Before me at this moment is the nest of one of these little sprites, which I watched till the last dumpy infant had taken flight, and then secured with the branchlet it was built upon. It was in a young oak, not more than twelve feet from the ground, occupying a perpendicular fork, where it was concealed and shaded by no less than sixteen twigs, standing upright, and loaded with leaves. The graceful cup itself, to judge by its looks, might be made of white floss silk,--I have no curiosity to know the actual material,--and is cushioned inside with downy fibres from the cottonwood-tree. It is dainty enough for a fairy's cradle.

The wood-pewee, in dress and manners nearly resembling his Eastern brother,

"The pewee of the loneliest woods, Sole singer in the solitudes,"

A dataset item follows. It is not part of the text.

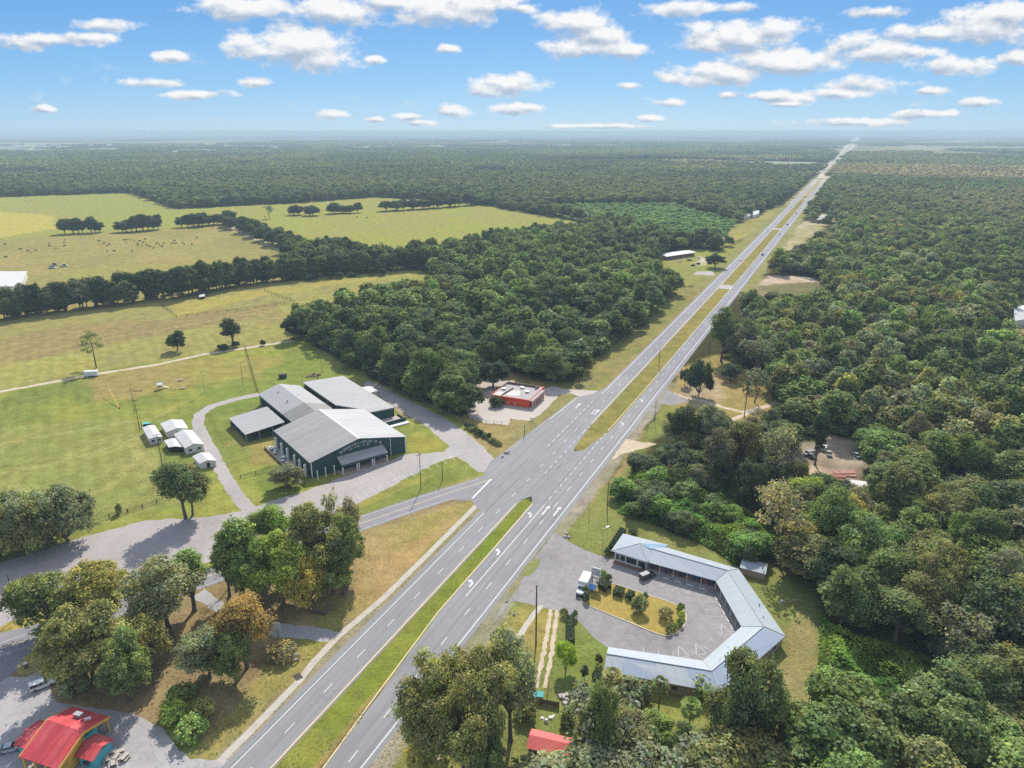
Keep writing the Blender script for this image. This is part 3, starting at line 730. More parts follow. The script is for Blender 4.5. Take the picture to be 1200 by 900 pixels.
def dead_meshes(seed):
    rng = np.random.default_rng(seed); H = 15.0; mb = MB(); P = []
    def grow(p, d, L, r, lev):
        e = p + d * L; mb.tube(p, e, r, r * .62, 6 if lev < 2 else 4, 0, False)
        if lev == 4: P.append(e); return
        for k in range(3 if lev else 4):
            nd = d + rng.normal(0, .55, 3); nd[2] = nd[2] * .7 + .12; nd /= np.linalg.norm(nd); grow(p + d * L * rng.uniform(.55, 1.0), nd, L * rng.uniform(.55, .8), r * .58, lev + 1)
    grow(np.array((0, 0, -.15)), np.array((0., .04, 1.)), 6.0, .24, 0)
    P = np.concatenate([np.array(P)] * 5); P = P + rng.normal(0, .3, P.shape); C = np.ones((len(P), 3)) * rng.uniform(.7, 1.3, (len(P), 1))
    V, Fq, Cc = quads(P, rng.normal(0, 1, P.shape) + np.array((0, 0, .6)), .17, rng, .6, C)
    return dict(crown=np_mesh('crown', V, Fq, [M['leaf']], {'leafvar': ('POINT', 'FLOAT_COLOR', np.concatenate([Cc, np.ones((len(Cc), 1))], 1))}), trunk=mb.mesh('trunk', [M['palebark']]), R=5.0, H=H)
V_['dead0'], V_['dead1'] = dead_meshes(3), dead_meshes(8)
def pine_meshes(seed):
    rng = np.random.default_rng(seed); P, NN, C = [], [], []; mb = MB(); H = 17.0
    mb.tube((0, 0, -.15), (.1, .05, H * .5), .24, .18, 7, 0, False); mb.tube((.1, .05, H * .5), (-.1, .1, H * .97), .18, .05, 6, 0, False)
    for k in range(17):
        z = H * rng.uniform(.46, .98); t = (z / H - .46) / .52; a = rng.uniform(0, 6.28); L = (1 - t) * 2.6 + rng.uniform(.5, 1.3)
        e = np.array((math.cos(a) * L, math.sin(a) * L, z + rng.uniform(0, .8))); mb.tube((0, 0, z - .3), e, .06, .03, 4, 0, False)
        m = 70; off = rng.normal(0, 1, (m, 3)) * np.array((.62, .62, .34)); P.append(e + off); NN.append(off + np.array((0, 0, .5)) + rng.normal(0, .6, (m, 3)))
        C.append(1.4 * np.ones((m, 3)) * rng.uniform(.75, 1.25))
    V, Fq, Cc = quads(np.concatenate(P), np.concatenate(NN), .36, rng, .4, np.concatenate(C))
    return dict(crown=np_mesh('crown', V, Fq, [M['leaf']], {'leafvar': ('POINT', 'FLOAT_COLOR', np.concatenate([Cc, np.ones((len(Cc), 1))], 1))}), trunk=mb.mesh('trunk', [M['bark']]), R=3.2, H=H)
V_['pine0'], V_['pine1'] = pine_meshes(5), pine_meshes(6)
def palm_meshes(seed):
    rng = np.random.default_rng(seed); H = 6.5; mb = MB()
    pts = [(0, 0, -.1, .22), (.08, .02, 2.2, .17), (.02, .1, 4.4, .16), (0, 0, H, .2)]
    for a, b in zip(pts[:-1], pts[1:]): mb.tube(a[:3], b[:3], a[3], b[3], 8, 0, False)
    Vs, Fs, Cs = [], [], []; n0 = 0
    for k in range(44):
        a = k * 2.4 + rng.uniform(-.2, .2); el = R(rng.uniform(-55, 75)); L = rng.uniform(.9, 1.3)
        d = np.array((math.cos(a) * math.cos(el), math.sin(a) * math.cos(el), math.sin(el))); hub = np.array((0, 0, H)) + d * L
        side = np.cross(d, (0, 0, 1.)); side /= np.linalg.norm(side) + 1e-9
        mb.tube((0, 0, H), hub, .03, .02, 3, 0, False)
        col = np.array((1.0, 1.0, 1.0)) * rng.uniform(.8, 1.25)
        if el < R(-35): col = np.array((2.6, 1.7, 1.6)) * rng.uniform(.6, 1)
        for j in range(-5, 6):
            bd = d * math.cos(j * .24) + side * math.sin(j * .24); bl = rng.uniform(.75, 1.05)
            e = hub + bd * bl - np.array((0, 0, .32 * bl)); mid = hub + bd * bl * .55; w = np.cross(bd, (0, 0, 1.)); w = w / (np.linalg.norm(w) + 1e-9) * .075
            Vs.append(np.array([hub, mid - w, e, mid + w])); Fs.append(np.arange(4) + n0); n0 += 4; Cs.append(np.repeat(col[None], 4, 0))
    Cc = np.concatenate(Cs)
    return dict(crown=np_mesh('crown', np.concatenate(Vs), np.array(Fs), [M['leaf']], {'leafvar': ('POINT', 'FLOAT_COLOR', np.concatenate([Cc, np.ones((len(Cc), 1))], 1))}), trunk=mb.mesh('trunk', [M['bark']]), R=2.1, H=H + 1.4)
V_['palm0'], V_['palm1'] = palm_meshes(1), palm_meshes(2)
TINT = dict(dark=(.098, .130, .058), mid=(.136, .178, .066), olive=(.175, .188, .074), yellow=(.255, .245, .075), lime=(.205, .260, .056), grey=(.180, .205, .120),
            brown=(.205, .195, .112), rust=(.275, .215, .085), deep=(.076, .108, .056), fresh=(.150, .215, .066), sage=(.205, .235, .132), bright=(.22, .32, .04), black=(.056, .078, .046), vine=(.150, .250, .050))
rt = random.Random(21)
def tint(n, j=.14):
    c = TINT[n]; k = rt.uniform(1 - j, 1 + j); w = rt.uniform(-.06, .06)
    return (c[0] * k * (1 + w), c[1] * k, c[2] * k * (1 - w), 1)
PROTO = {}
def plant(name, label, cat, xy, Rr, H, variant, tn, group=None, trunk=True, rz=None, dz=0.0):
    v = V_[variant]
    rz = rt.uniform(0, 6.28) if rz is None else rz
    root = thing(name, label, cat, (xy[0], xy[1], dz), rz, group)
    root.scale = (Rr / v['R'], Rr / v['R'], H / v['H'])
    c = tint(tn)
    cr = bpy.data.objects.new('crown' if cat != 'shrub' else 'foliage', v['crown']); COL.objects.link(cr); cr.parent = root; cr.color = c
    tr = bpy.data.objects.new('trunk' if cat != 'shrub' else 'stem', v['trunk']); COL.objects.link(tr); tr.parent = root
    return root
def plant_px(name, label, cat, base, top, width, variant, tn, group=None):
    """planted where the photo shows the trunk's foot, as high and wide as it looks"""
    H = height(base[0], base[1], top); xy = g(*base)
    Rr = width / 2 * mpp(*base) * (HC - H * .6) / HC
    r_ = plant(name, label, cat, xy, Rr, H, variant, tn, group)
    if base[1] > 590:
        for ch in r_.children: ch.color = (ch.color[0] * 1.5, ch.color[1] * 1.46, ch.color[2] * 1.25, 1)
    return r_

T = plant_px
# --- the group of trees round the yard by the red roofed building
G1 = None
T('live_oak', 'broad olive green oak shading the white car by the red roofed building', 'tree', (110, 799), 712, 94, 'oak0', 'olive')
T('live_oak', 'green oak behind the broad olive one, next to the leaning pole by the county road', 'tree', (62, 744), 672, 90, 'oak1', 'mid')
T('broadleaf_tree', 'dark green round tree just behind the gable of the red roofed building', 'tree', (152, 822), 738, 62, 'oak2', 'mid')
T('broadleaf_tree', 'yellowing green tree between two oaks on the county road verge', 'tree', (118, 736), 662, 78, 'oak3', 'yellow')
T('live_oak', 'half bare mossy oak in the middle of the leafy yard', 'tree', (200, 742), 654, 92, 'open0', 'sage')
T('broadleaf_tree', 'slim fresh green tree right of the half bare mossy oak', 'tree', (228, 716), 647, 44, 'tall0', 'fresh')
T('broadleaf_tree', 'low olive tree in front of the half bare mossy oak', 'tree', (170, 786), 728, 66, 'low1', 'olive')
T('broadleaf_tree', 'small pale green tree with a thin dark trunk beside the rust tinted tree', 'tree', (246, 795), 735, 66, 'oak1', 'sage')
T('broadleaf_tree', 'rust tinted autumn tree beside the white road sign', 'tree', (290, 782), 700, 70, 'open2', 'rust')
T('broadleaf_tree', 'dark tree under the rust tinted one, close to the sidewalk', 'tree', (277, 800), 742, 50, 'oak3', 'mid')
T('broadleaf_tree', 'small green tree left of the dark round tree, over the yard edge', 'tree', (125, 790), 730, 50, 'oak2', 'olive')
for (b, t, w, tn, lb) in (((205, 842), 825, 30, 'lime', 'bright green bush beside the loop drive of the red roofed building'), ((224, 862), 846, 34, 'fresh', 'low green bush near the sidewalk end of the yard'),
                          ((240, 838), 822, 26, 'olive', 'olive bush under the small pale green tree'), ((88, 810), 792, 30, 'sage', 'pale grey bush beside the white van in the yard'),
                          ((330, 770), 756, 30, 'brown', 'brownish bush between the road sign and the sidewalk'), ((214, 818), 806, 28, 'mid', 'dark green bush in the shade of the leafy yard')):
    T('yard_bush', lb, 'shrub', b, t, w, 'bush%d' % rt.randrange(3), tn)
# --- the clump between the county road and the frontage lot
T('broadleaf_tree', 'thin tree with a long bare trunk on the left of the roadside clump', 'tree', (269, 699), 625, 30, 'tall1', 'mid')
T('broadleaf_tree', 'green tree second from the thin trunked one in the roadside clump', 'tree', (284, 697), 610, 52, 'tall0', 'fresh')
T('broadleaf_tree', 'largest light green tree of the roadside clump', 'tree', (332, 707), 628, 78, 'oak0', 'lime')
T('broadleaf_tree', 'light green tree peeping over the largest one of the roadside clump', 'tree', (324, 674), 592, 62, 'oak3', 'fresh')
T('broadleaf_tree', 'broad mid green tree at the centre of the roadside clump', 'tree', (303, 701), 630, 60, 'oak2', 'fresh')
T('broadleaf_tree', 'mottled green tree behind the largest light green one', 'tree', (370, 690), 592, 74, 'oak1', 'olive')
T('broadleaf_tree', 'dark tree at the highway end of the roadside clump', 'tree', (408, 682), 606, 54, 'oak3', 'mid')
T('broadleaf_tree', 'spindly brown topped tree rising above the roadside clump', 'tree', (393, 660), 568, 26, 'bare0', 'brown')
T('broadleaf_tree', 'brownish small tree beside the spindly one at the back of the roadside clump', 'tree', (410, 652), 582, 34, 'open1', 'brown')
T('broadleaf_tree', 'yellow green low tree at the front of the roadside clump', 'tree', (356, 713), 656, 54, 'low1', 'yellow')
T('broadleaf_tree', 'small brown topped tree standing over the pale frontage lot', 'tree', (312, 668), 598, 26, 'bare1', 'brown')
T('broadleaf_tree', 'deep green tree filling the highway side of the roadside clump', 'tree', (391, 696), 642, 58, 'oak1', 'mid')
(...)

has a strange and decidedly original utterance. While much louder and more continuous, it lacks the sweetness of our bird's notes; indeed, it resembles in quality of tone the voice of our phoebe, or his beautiful relative, the great-crested flycatcher. The Westerner has a great deal to say for himself. On alighting, he announces the fact by a single note, which is a habit also of our phoebe; he sings the sun up in the morning, and he sings it down in the evening, and he would be a delightful neighbor if only his voice were pleasing. But there is little charm in the music, for it is in truth a dismal chant, with the air and cheerfulness of a funeral dirge--a pessimistic performance that inspires the listener with a desire to choke him then and there.

This bird's nest, as well as his song, is unlike that of our wood-pewee. Instead of a delicate, lichen-covered saucer set lightly upon a horizontal crotch of a dead branch,--our bird's chosen home,--it is a deeper cup, fastened tightly upon a large living branch, and, at least in a cottonwood grove, decorated on the outside with the fluffy cotton from the trees.